Stated problem
Pictures stay out of the copy; restate everything else in the material exactly.

↓

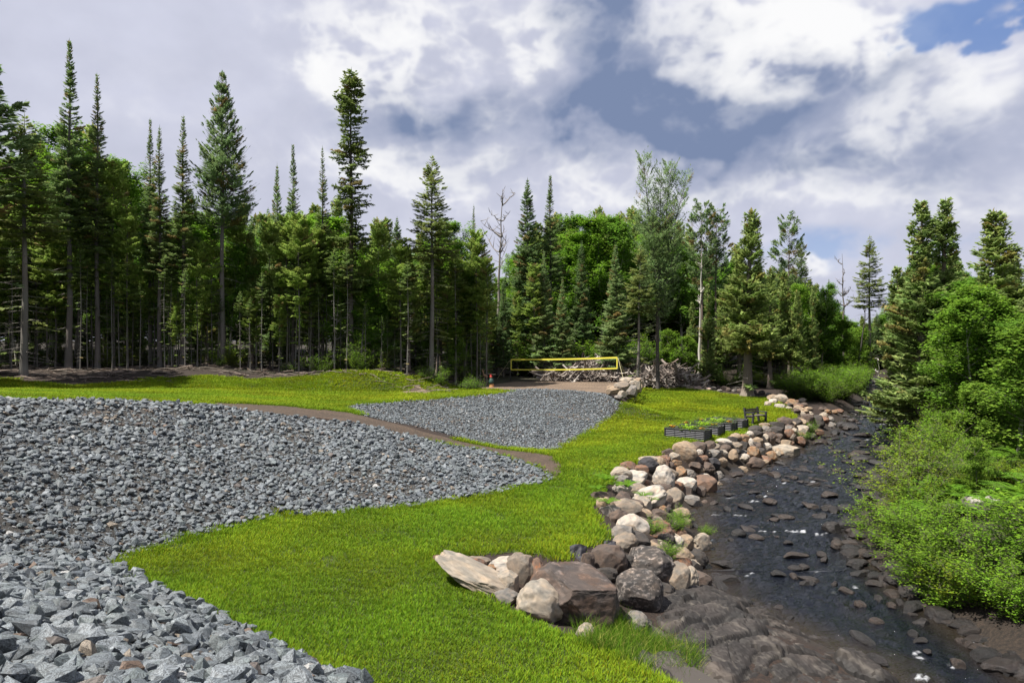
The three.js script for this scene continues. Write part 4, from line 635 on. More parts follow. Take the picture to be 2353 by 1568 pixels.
const kinds = {
  spire: conifer(11, { H: 22, R: 1.75, base: 0.42, gap: 0.24, color: DARK, profile: (t) => Math.pow(1 - t, 1.35) * 1.1 + 0.07, bark: GREY, bareFrom: 0.15, spray: 0.14, brown: 0.08, patchy: 0.22, clump: 0.25 }),
  spireb: conifer(12, { H: 20, R: 1.5, base: 0.38, gap: 0.25, color: [0.06, 0.068, 0.028], profile: (t) => Math.pow(1 - t, 1.1) + 0.06, bark: GREY, bareFrom: 0.12, brown: 0.12, patchy: 0.25 }),
  wide: conifer(13, { H: 24, R: 3.0, base: 0.46, gap: 0.27, color: [0.058, 0.07, 0.034], profile: (t) => (t < 0.25 ? 0.9 + t * 0.5 : Math.pow((1 - t) / 0.75, 0.85)) + 0.04, bark: GREY, low: -0.05, high: 0.9, sweep: 0.7, bareFrom: 0.3, clump: 0.5, tuft: 0.14, brown: 0.1 }),
  club: conifer(14, { H: 24, R: 2.3, base: 0.26, gap: 0.23, color: [0.058, 0.064, 0.022], profile: (t) => (t > 0.86 ? 0.42 * Math.sqrt((1 - t) / 0.14) + 0.1 : 0.3 + 0.5 * Math.abs(Math.sin(t * 17 + 0.5)) * (1 - t * 0.55)), low: -0.3, high: -0.05, sweep: 0.35, patchy: 0.3, bark: [0.07, 0.06, 0.05], clump: 0.27, spray: 0.16, whorl: 5, hang: 0.35 }),
  bare: conifer(15, { H: 19, R: 2.6, base: 0.52, gap: 0.27, color: [0.08, 0.082, 0.03], profile: cone(0.75), low: -0.2, high: 0.4, bark: [0.15, 0.138, 0.122], bareFrom: 0.12, dead: 0.8, deadBare: 0.7, clump: 0.36, spray: 0.15, patchy: 0.2, girth: 0.2 }),
  fir: conifer(16, { H: 18, R: 2.9, base: 0.1, gap: 0.26, color: [0.055, 0.07, 0.032], profile: cone(0.85), low: -0.15, high: 0.5, clump: 0.25, spray: 0.15 }),
  firb: conifer(17, { H: 14, R: 2.3, base: 0.06, gap: 0.25, color: [0.085, 0.098, 0.048], profile: cone(0.95), low: -0.05, high: 0.6, spray: 0.14, brown: 0.12 }),
  thin: conifer(18, { H: 15, R: 1.7, base: 0.36, gap: 0.34, color: [0.1, 0.112, 0.03], profile: (t) => 0.5 + 0.5 * Math.sin(t * 3.1), whorl: 5, hang: 0.3, bark: [0.12, 0.11, 0.096], girth: 0.09, bareFrom: 0.1, patchy: 0.32, spray: 0.15, sides: 6 }),
  pole: conifer(23, { H: 12, R: 0.9, base: 0.74, gap: 0.3, color: [0.06, 0.07, 0.025], profile: cone(0.7), whorl: 4, bark: [0.15, 0.14, 0.125], girth: 0.062, bareFrom: 0.12, dead: 0.75, sides: 6 }),
  cedar: conifer(19, { H: 16, R: 2.6, base: 0.24, gap: 0.24, color: OLIVE, profile: (t) => Math.pow(1 - t, 0.7) * (0.85 + 0.2 * Math.sin(t * 21)) + 0.06, low: -0.1, high: 0.4, sweep: 0.6, bark: [0.17, 0.14, 0.115], clump: 0.38, spray: 0.15, step: 0.065, hang: 0.6, brown: 0.12, dry: [0.12, 0.09, 0.035], patchy: 0.26, girth: 0.3, flare: 0.8 }),
  cedarb: conifer(20, { H: 17, R: 2.2, base: 0.1, gap: 0.25, color: [0.08, 0.09, 0.034], profile: (t) => Math.pow(1 - t, 0.8) * (0.8 + 0.25 * Math.sin(t * 15 + 1)) + 0.08, low: -0.1, high: 0.5, sweep: 0.6, bark: [0.16, 0.135, 0.11], clump: 0.42, spray: 0.15, step: 0.065, hang: 0.6, brown: 0.06, dry: [0.11, 0.085, 0.035], patchy: 0.3, girth: 0.24, flare: 0.7 }),
  larch: conifer(21, { H: 22, R: 2.7, base: 0.3, gap: 0.34, color: [0.075, 0.09, 0.042], profile: (t) => 0.35 + 0.75 * Math.sin(Math.min(1, t * 1.25) * 2.6 + 0.3), low: -0.1, high: 0.9, sweep: 0.7, bark: [0.075, 0.066, 0.06], girth: 0.165, step: 0.14, spray: 0.09, tuft: 0.2, clump: 0.49, brown: 0.04, fluff: 1.2, fork: 0.42, stems: [[0, 0, -1.5, 0.2, 22], [0.04, 0, 0.3, 0.5, 20.8], [0, 0.04, 1.6, -0.4, 21.4], [-0.04, 0, 3.4, 0.4, 20]], whorl: 3, dead: 0.3 }),
  pine: conifer(22, { H: 18, R: 2.4, base: 0.5, gap: 0.42, color: [0.062, 0.076, 0.038], profile: (t) => 0.45 + 0.6 * Math.sin(Math.min(1, t + 0.15) * 2.8), low: 0.05, high: 0.7, sweep: 0.6, bark: [0.13, 0.1, 0.08], inner: 0.5, tuft: 0.24, clump: 0.35, whorl: 4, fluff: 1.3, spray: 0.15, dead: 0.4 }),
  poplar: broadleaf(31, { H: 20, R: 3.1, base: 0.3, color: BRIGHT, limbs: 20, bark: [0.3, 0.29, 0.25], leaves: 44, size: 0.2, open: 0.04 }),
  aspen: broadleaf(32, { H: 17, R: 2.6, base: 0.22, color: MID, limbs: 18, bark: [0.3, 0.285, 0.25], leaves: 46, size: 0.19, open: 0.06 }),
  birch: broadleaf(33, { H: 14, R: 2.2, base: 0.25, color: [0.1, 0.155, 0.03], limbs: 16, bark: [0.46, 0.44, 0.4], leaves: 46, open: 0.08, lean: 0.1, girth: 0.1 }),
  young: broadleaf(34, { H: 9, R: 1.7, base: 0.12, color: [0.1, 0.145, 0.032], limbs: 14, bark: [0.19, 0.17, 0.14], leaves: 46, size: 0.16, open: 0.05, girth: 0.07 }),
};
function grow(name, kind, label, category, x, z, height, { group, wide = 1, turn = 0, lean = 0 } = {}) {
  const k = kinds[kind], s = height / k.H, t = thing(name, label, category, [x, ground(x, z) - 0.05, z], turn, group);
  t.scale.set(s * wide, s, s * wide); t.rotation.z = lean;
  addMesh('trunk', k.wood, barkMat, t); addMesh('crown', k.leaf, k.leafMat, t);
  return t;
}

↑

The answer
The three.js script for this scene continues. Write part 4, from line 635 on. More parts follow. Take the picture to be 2353 by 1568 pixels.
const kinds = {
  spire: conifer(11, { H: 22, R: 1.75, base: 0.42, gap: 0.24, color: DARK, profile: (t) => Math.pow(1 - t, 1.35) * 1.1 + 0.07, bark: GREY, bareFrom: 0.15, spray: 0.14, brown: 0.08, patchy: 0.22, clump: 0.25 }),
  spireb: conifer(12, { H: 20, R: 1.5, base: 0.38, gap: 0.25, color: [0.06, 0.068, 0.028], profile: (t) => Math.pow(1 - t, 1.1) + 0.06, bark: GREY, bareFrom: 0.12, brown: 0.12, patchy: 0.25 }),
  wide: conifer(13, { H: 24, R: 3.0, base: 0.46, gap: 0.27, color: [0.058, 0.07, 0.034], profile: (t) => (t < 0.25 ? 0.9 + t * 0.5 : Math.pow((1 - t) / 0.75, 0.85)) + 0.04, bark: GREY, low: -0.05, high: 0.9, sweep: 0.7, bareFrom: 0.3, clump: 0.5, tuft: 0.14, brown: 0.1 }),
  club: conifer(14, { H: 24, R: 2.3, base: 0.26, gap: 0.23, color: [0.058, 0.064, 0.022], profile: (t) => (t > 0.86 ? 0.42 * Math.sqrt((1 - t) / 0.14) + 0.1 : 0.3 + 0.5 * Math.abs(Math.sin(t * 17 + 0.5)) * (1 - t * 0.55)), low: -0.3, high: -0.05, sweep: 0.35, patchy: 0.3, bark: [0.07, 0.06, 0.05], clump: 0.27, spray: 0.16, whorl: 5, hang: 0.35 }),
  bare: conifer(15, { H: 19, R: 2.6, base: 0.52, gap: 0.27, color: [0.08, 0.082, 0.03], profile: cone(0.75), low: -0.2, high: 0.4, bark: [0.15, 0.138, 0.122], bareFrom: 0.12, dead: 0.8, deadBare: 0.7, clump: 0.36, spray: 0.15, patchy: 0.2, girth: 0.2 }),
  fir: conifer(16, { H: 18, R: 2.9, base: 0.1, gap: 0.26, color: [0.055, 0.07, 0.032], profile: cone(0.85), low: -0.15, high: 0.5, clump: 0.25, spray: 0.15 }),
  firb: conifer(17, { H: 14, R: 2.3, base: 0.06, gap: 0.25, color: [0.085, 0.098, 0.048], profile: cone(0.95), low: -0.05, high: 0.6, spray: 0.14, brown: 0.12 }),
  thin: conifer(18, { H: 15, R: 1.7, base: 0.36, gap: 0.34, color: [0.1, 0.112, 0.03], profile: (t) => 0.5 + 0.5 * Math.sin(t * 3.1), whorl: 5, hang: 0.3, bark: [0.12, 0.11, 0.096], girth: 0.09, bareFrom: 0.1, patchy: 0.32, spray: 0.15, sides: 6 }),
  pole: conifer(23, { H: 12, R: 0.9, base: 0.74, gap: 0.3, color: [0.06, 0.07, 0.025], profile: cone(0.7), whorl: 4, bark: [0.15, 0.14, 0.125], girth: 0.062, bareFrom: 0.12, dead: 0.75, sides: 6 }),
  cedar: conifer(19, { H: 16, R: 2.6, base: 0.24, gap: 0.24, color: OLIVE, profile: (t) => Math.pow(1 - t, 0.7) * (0.85 + 0.2 * Math.sin(t * 21)) + 0.06, low: -0.1, high: 0.4, sweep: 0.6, bark: [0.17, 0.14, 0.115], clump: 0.38, spray: 0.15, step: 0.065, hang: 0.6, brown: 0.12, dry: [0.12, 0.09, 0.035], patchy: 0.26, girth: 0.3, flare: 0.8 }),
  cedarb: conifer(20, { H: 17, R: 2.2, base: 0.1, gap: 0.25, color: [0.08, 0.09, 0.034], profile: (t) => Math.pow(1 - t, 0.8) * (0.8 + 0.25 * Math.sin(t * 15 + 1)) + 0.08, low: -0.1, high: 0.5, sweep: 0.6, bark: [0.16, 0.135, 0.11], clump: 0.42, spray: 0.15, step: 0.065, hang: 0.6, brown: 0.06, dry: [0.11, 0.085, 0.035], patchy: 0.3, girth: 0.24, flare: 0.7 }),
  larch: conifer(21, { H: 22, R: 2.7, base: 0.3, gap: 0.34, color: [0.075, 0.09, 0.042], profile: (t) => 0.35 + 0.75 * Math.sin(Math.min(1, t * 1.25) * 2.6 + 0.3), low: -0.1, high: 0.9, sweep: 0.7, bark: [0.075, 0.066, 0.06], girth: 0.165, step: 0.14, spray: 0.09, tuft: 0.2, clump: 0.49, brown: 0.04, fluff: 1.2, fork: 0.42, stems: [[0, 0, -1.5, 0.2, 22], [0.04, 0, 0.3, 0.5, 20.8], [0, 0.04, 1.6, -0.4, 21.4], [-0.04, 0, 3.4, 0.4, 20]], whorl: 3, dead: 0.3 }),
  pine: conifer(22, { H: 18, R: 2.4, base: 0.5, gap: 0.42, color: [0.062, 0.076, 0.038], profile: (t) => 0.45 + 0.6 * Math.sin(Math.min(1, t + 0.15) * 2.8), low: 0.05, high: 0.7, sweep: 0.6, bark: [0.13, 0.1, 0.08], inner: 0.5, tuft: 0.24, clump: 0.35, whorl: 4, fluff: 1.3, spray: 0.15, dead: 0.4 }),
  poplar: broadleaf(31, { H: 20, R: 3.1, base: 0.3, color: BRIGHT, limbs: 20, bark: [0.3, 0.29, 0.25], leaves: 44, size: 0.2, open: 0.04 }),
  aspen: broadleaf(32, { H: 17, R: 2.6, base: 0.22, color: MID, limbs: 18, bark: [0.3, 0.285, 0.25], leaves: 46, size: 0.19, open: 0.06 }),
  birch: broadleaf(33, { H: 14, R: 2.2, base: 0.25, color: [0.1, 0.155, 0.03], limbs: 16, bark: [0.46, 0.44, 0.4], leaves: 46, open: 0.08, lean: 0.1, girth: 0.1 }),
  young: broadleaf(34, { H: 9, R: 1.7, base: 0.12, color: [0.1, 0.145, 0.032], limbs: 14, bark: [0.19, 0.17, 0.14], leaves: 46, size: 0.16, open: 0.05, girth: 0.07 }),
};
function grow(name, kind, label, category, x, z, height, { group, wide = 1, turn = 0, lean = 0 } = {}) {
  const k = kinds[kind], s = height / k.H, t = thing(name, label, category, [x, ground(x, z) - 0.05, z], turn, group);
  t.scale.set(s * wide, s, s * wide); t.rotation.z = lean;
  addMesh('trunk', k.wood, barkMat, t); addMesh('crown', k.leaf, k.leafMat, t);
  return t;
}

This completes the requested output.